The tribal system of Wales furnishes us, therefore, with no direct key to the economic condition of South-eastern Britain.

But, on the other hand, the continuous and long-continued growth of corn in Britain from century to century adds great interest to the further question, Upon what system was it grown?

The corn probably grown on the open-field system.

Upon what other system can it have been grown than the open-field system? The universal prevalence of this system makes it almost certain that the fields found by Cæsar waving with ripening corn were open fields. The open-field system was hardly first introduced by the Saxons, because we find it also in Wales and Scotland. It was hardly introduced by the Romans, because its division lines and measurements [p250] are evidently not those of the Roman agrimensores. The methods of these latter are well known from their own writings. Their rules were clear and definite, and wherever they went they either adopted the previous divisions of the land, or set to work on their own system of straight lines and rectangular divisions. We may thus guess what an open field would have been if laid out, de novo, by the Roman agrimensores; and conclude that the irregular network or spider's web of furlongs and strips in the actual open fields of England with which we have become familiar is as great a contrast as could well be imagined to what the open field would have been if laid out directly under Roman rules.

We happen to know also, from passages which we shall have occasion to quote hereafter, that the Roman agrimensores did find in other provinces—we have no direct evidence for Britain—an open-field system, with its irregular boundaries, its joint occupation, its holdings of scattered pieces, and its common rights of way and of pasture, existing in many districts—in multis regionibus—where the red tape rules of their craft had not been consulted, and the land was not occupied by regularly settled Roman colonies.[338]

The open-field system in some form or other we may understand, then, to have preceded in Britain even the Roman occupation. And perhaps we may go one step further.
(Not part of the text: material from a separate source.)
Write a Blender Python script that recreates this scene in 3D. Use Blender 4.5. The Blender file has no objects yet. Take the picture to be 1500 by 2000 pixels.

If the practice of ploughing marl into the ground mentioned by Pliny was an early and local peculiarity of Britain and of Gaul, as it seems to have been from his description, then clearly [p251] it indicates a more advanced stage of the system than the early Welsh co-aration of portions of the waste. The marling of land implies a settled arable farming of the same land year after year, and not a ploughing up of new ground each year. It does not follow that there was yet a regular rotation of crops in three courses, and so the fully organised three-field system; but evidently there were permanent arable fields devoted to the growth of corn, and separate from the grass land and waste, before Roman improvements were made upon British agriculture.

Was the system manorial?

But the prevalence of an open-field husbandry in its simpler forms was, as we have been taught by the investigation into the tribal systems of Wales and Ireland, no evidence of the prevalence of that particular form of the open-field husbandry which was connected with the manorial system, and of which the yard-land was an essential feature. In order to ascertain the probability of the manorial system having been introduced by the Saxons, or having preceded the Saxon conquest in the south and east of Britain, it becomes necessary to examine the manorial system in its Continental history, so as if possible, working once more from the known to the unknown—this time from the better known Roman and German side of the question—to find some stepping-stones at least over the chasm in the English evidence.